==== Source excerpt

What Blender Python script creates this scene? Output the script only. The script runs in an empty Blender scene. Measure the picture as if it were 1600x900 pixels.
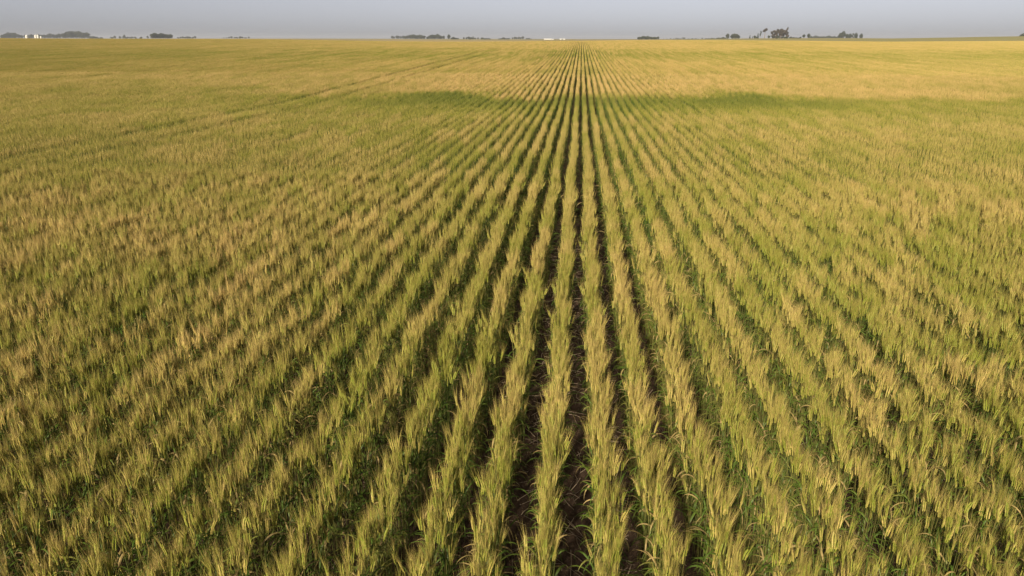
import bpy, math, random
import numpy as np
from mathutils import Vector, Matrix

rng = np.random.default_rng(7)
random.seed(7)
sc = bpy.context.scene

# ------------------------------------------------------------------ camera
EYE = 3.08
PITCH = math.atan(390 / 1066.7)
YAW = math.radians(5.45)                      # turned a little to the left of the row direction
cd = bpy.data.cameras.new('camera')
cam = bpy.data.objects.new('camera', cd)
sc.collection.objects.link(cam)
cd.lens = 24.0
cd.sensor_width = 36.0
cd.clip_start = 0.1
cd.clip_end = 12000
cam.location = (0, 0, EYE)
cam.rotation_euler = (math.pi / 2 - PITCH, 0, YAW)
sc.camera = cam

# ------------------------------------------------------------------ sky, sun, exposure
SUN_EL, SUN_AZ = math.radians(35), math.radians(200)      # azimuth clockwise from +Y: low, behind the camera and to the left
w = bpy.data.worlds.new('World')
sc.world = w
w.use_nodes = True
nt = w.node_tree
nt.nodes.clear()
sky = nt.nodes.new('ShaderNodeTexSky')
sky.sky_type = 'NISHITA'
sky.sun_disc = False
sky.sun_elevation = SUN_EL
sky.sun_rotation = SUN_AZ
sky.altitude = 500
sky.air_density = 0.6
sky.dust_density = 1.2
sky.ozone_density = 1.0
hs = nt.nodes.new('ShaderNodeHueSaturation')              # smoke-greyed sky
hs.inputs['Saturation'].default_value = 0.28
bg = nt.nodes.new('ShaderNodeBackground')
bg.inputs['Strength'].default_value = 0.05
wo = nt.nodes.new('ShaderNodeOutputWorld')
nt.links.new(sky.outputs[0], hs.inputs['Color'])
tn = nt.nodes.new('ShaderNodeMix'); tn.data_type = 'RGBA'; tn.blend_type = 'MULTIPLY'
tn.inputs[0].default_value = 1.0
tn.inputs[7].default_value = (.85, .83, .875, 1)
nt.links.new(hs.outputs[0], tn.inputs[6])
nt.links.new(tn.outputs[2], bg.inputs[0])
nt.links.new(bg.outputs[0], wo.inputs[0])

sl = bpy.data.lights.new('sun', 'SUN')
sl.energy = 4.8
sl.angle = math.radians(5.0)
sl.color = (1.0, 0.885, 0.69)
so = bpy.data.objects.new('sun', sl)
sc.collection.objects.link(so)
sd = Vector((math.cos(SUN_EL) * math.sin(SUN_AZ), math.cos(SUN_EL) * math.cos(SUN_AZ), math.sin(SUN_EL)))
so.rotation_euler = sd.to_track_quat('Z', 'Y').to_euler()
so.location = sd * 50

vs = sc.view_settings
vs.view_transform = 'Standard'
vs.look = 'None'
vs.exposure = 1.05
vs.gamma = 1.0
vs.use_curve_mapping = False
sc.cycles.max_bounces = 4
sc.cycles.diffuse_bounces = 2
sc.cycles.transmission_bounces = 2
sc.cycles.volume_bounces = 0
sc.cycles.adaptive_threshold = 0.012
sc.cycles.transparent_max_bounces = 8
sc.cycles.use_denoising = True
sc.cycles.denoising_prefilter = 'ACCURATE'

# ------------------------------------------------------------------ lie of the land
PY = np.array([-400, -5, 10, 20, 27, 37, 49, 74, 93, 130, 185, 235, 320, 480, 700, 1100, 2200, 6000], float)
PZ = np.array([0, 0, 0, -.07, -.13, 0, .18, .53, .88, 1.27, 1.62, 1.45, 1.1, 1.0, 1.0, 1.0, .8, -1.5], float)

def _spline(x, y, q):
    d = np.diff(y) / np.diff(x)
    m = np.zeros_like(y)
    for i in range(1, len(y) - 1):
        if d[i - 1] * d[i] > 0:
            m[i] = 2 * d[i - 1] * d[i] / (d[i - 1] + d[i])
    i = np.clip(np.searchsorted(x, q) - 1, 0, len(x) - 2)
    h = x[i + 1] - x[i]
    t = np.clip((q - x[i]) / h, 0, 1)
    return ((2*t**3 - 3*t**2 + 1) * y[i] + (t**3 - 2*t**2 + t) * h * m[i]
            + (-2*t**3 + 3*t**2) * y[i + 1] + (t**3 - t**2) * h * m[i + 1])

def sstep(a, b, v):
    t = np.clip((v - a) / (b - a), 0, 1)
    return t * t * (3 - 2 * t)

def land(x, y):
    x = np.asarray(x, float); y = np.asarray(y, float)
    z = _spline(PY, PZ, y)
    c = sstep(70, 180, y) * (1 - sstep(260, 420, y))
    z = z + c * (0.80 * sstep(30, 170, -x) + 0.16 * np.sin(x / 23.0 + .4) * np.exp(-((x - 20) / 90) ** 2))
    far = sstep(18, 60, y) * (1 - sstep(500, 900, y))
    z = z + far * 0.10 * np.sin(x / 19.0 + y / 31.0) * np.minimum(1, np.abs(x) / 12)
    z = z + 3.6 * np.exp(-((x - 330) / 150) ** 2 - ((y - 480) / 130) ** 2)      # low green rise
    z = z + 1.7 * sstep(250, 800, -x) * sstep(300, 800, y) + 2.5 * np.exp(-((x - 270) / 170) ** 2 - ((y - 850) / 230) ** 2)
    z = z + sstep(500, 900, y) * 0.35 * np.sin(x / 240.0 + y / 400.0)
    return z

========

What you will do
Leave out the pictures and transcribe everything else exactly.

Result for this exercise
What Blender Python script creates this scene? Output the script only. The script runs in an empty Blender scene. Measure the picture as if it were 1600x900 pixels.
import bpy, math, random
import numpy as np
from mathutils import Vector, Matrix

rng = np.random.default_rng(7)
random.seed(7)
sc = bpy.context.scene

# ------------------------------------------------------------------ camera
EYE = 3.08
PITCH = math.atan(390 / 1066.7)
YAW = math.radians(5.45)                      # turned a little to the left of the row direction
cd = bpy.data.cameras.new('camera')
cam = bpy.data.objects.new('camera', cd)
sc.collection.objects.link(cam)
cd.lens = 24.0
cd.sensor_width = 36.0
cd.clip_start = 0.1
cd.clip_end = 12000
cam.location = (0, 0, EYE)
cam.rotation_euler = (math.pi / 2 - PITCH, 0, YAW)
sc.camera = cam

# ------------------------------------------------------------------ sky, sun, exposure
SUN_EL, SUN_AZ = math.radians(35), math.radians(200)      # azimuth clockwise from +Y: low, behind the camera and to the left
w = bpy.data.worlds.new('World')
sc.world = w
w.use_nodes = True
nt = w.node_tree
nt.nodes.clear()
sky = nt.nodes.new('ShaderNodeTexSky')
sky.sky_type = 'NISHITA'
sky.sun_disc = False
sky.sun_elevation = SUN_EL
sky.sun_rotation = SUN_AZ
sky.altitude = 500
sky.air_density = 0.6
sky.dust_density = 1.2
sky.ozone_density = 1.0
hs = nt.nodes.new('ShaderNodeHueSaturation')              # smoke-greyed sky
hs.inputs['Saturation'].default_value = 0.28
bg = nt.nodes.new('ShaderNodeBackground')
bg.inputs['Strength'].default_value = 0.05
wo = nt.nodes.new('ShaderNodeOutputWorld')
nt.links.new(sky.outputs[0], hs.inputs['Color'])
tn = nt.nodes.new('ShaderNodeMix'); tn.data_type = 'RGBA'; tn.blend_type = 'MULTIPLY'
tn.inputs[0].default_value = 1.0
tn.inputs[7].default_value = (.85, .83, .875, 1)
nt.links.new(hs.outputs[0], tn.inputs[6])
nt.links.new(tn.outputs[2], bg.inputs[0])
nt.links.new(bg.outputs[0], wo.inputs[0])

sl = bpy.data.lights.new('sun', 'SUN')
sl.energy = 4.8
sl.angle = math.radians(5.0)
sl.color = (1.0, 0.885, 0.69)
so = bpy.data.objects.new('sun', sl)
sc.collection.objects.link(so)
sd = Vector((math.cos(SUN_EL) * math.sin(SUN_AZ), math.cos(SUN_EL) * math.cos(SUN_AZ), math.sin(SUN_EL)))
so.rotation_euler = sd.to_track_quat('Z', 'Y').to_euler()
so.location = sd * 50

vs = sc.view_settings
vs.view_transform = 'Standard'
vs.look = 'None'
vs.exposure = 1.05
vs.gamma = 1.0
vs.use_curve_mapping = False
sc.cycles.max_bounces = 4
sc.cycles.diffuse_bounces = 2
sc.cycles.transmission_bounces = 2
sc.cycles.volume_bounces = 0
sc.cycles.adaptive_threshold = 0.012
sc.cycles.transparent_max_bounces = 8
sc.cycles.use_denoising = True
sc.cycles.denoising_prefilter = 'ACCURATE'

# ------------------------------------------------------------------ lie of the land
PY = np.array([-400, -5, 10, 20, 27, 37, 49, 74, 93, 130, 185, 235, 320, 480, 700, 1100, 2200, 6000], float)
PZ = np.array([0, 0, 0, -.07, -.13, 0, .18, .53, .88, 1.27, 1.62, 1.45, 1.1, 1.0, 1.0, 1.0, .8, -1.5], float)

def _spline(x, y, q):
    d = np.diff(y) / np.diff(x)
    m = np.zeros_like(y)
    for i in range(1, len(y) - 1):
        if d[i - 1] * d[i] > 0:
            m[i] = 2 * d[i - 1] * d[i] / (d[i - 1] + d[i])
    i = np.clip(np.searchsorted(x, q) - 1, 0, len(x) - 2)
    h = x[i + 1] - x[i]
    t = np.clip((q - x[i]) / h, 0, 1)
    return ((2*t**3 - 3*t**2 + 1) * y[i] + (t**3 - 2*t**2 + t) * h * m[i]
            + (-2*t**3 + 3*t**2) * y[i + 1] + (t**3 - t**2) * h * m[i + 1])

def sstep(a, b, v):
    t = np.clip((v - a) / (b - a), 0, 1)
    return t * t * (3 - 2 * t)

def land(x, y):
    x = np.asarray(x, float); y = np.asarray(y, float)
    z = _spline(PY, PZ, y)
    c = sstep(70, 180, y) * (1 - sstep(260, 420, y))
    z = z + c * (0.80 * sstep(30, 170, -x) + 0.16 * np.sin(x / 23.0 + .4) * np.exp(-((x - 20) / 90) ** 2))
    far = sstep(18, 60, y) * (1 - sstep(500, 900, y))
    z = z + far * 0.10 * np.sin(x / 19.0 + y / 31.0) * np.minimum(1, np.abs(x) / 12)
    z = z + 3.6 * np.exp(-((x - 330) / 150) ** 2 - ((y - 480) / 130) ** 2)      # low green rise
    z = z + 1.7 * sstep(250, 800, -x) * sstep(300, 800, y) + 2.5 * np.exp(-((x - 270) / 170) ** 2 - ((y - 850) / 230) ** 2)
    z = z + sstep(500, 900, y) * 0.35 * np.sin(x / 240.0 + y / 400.0)
    return z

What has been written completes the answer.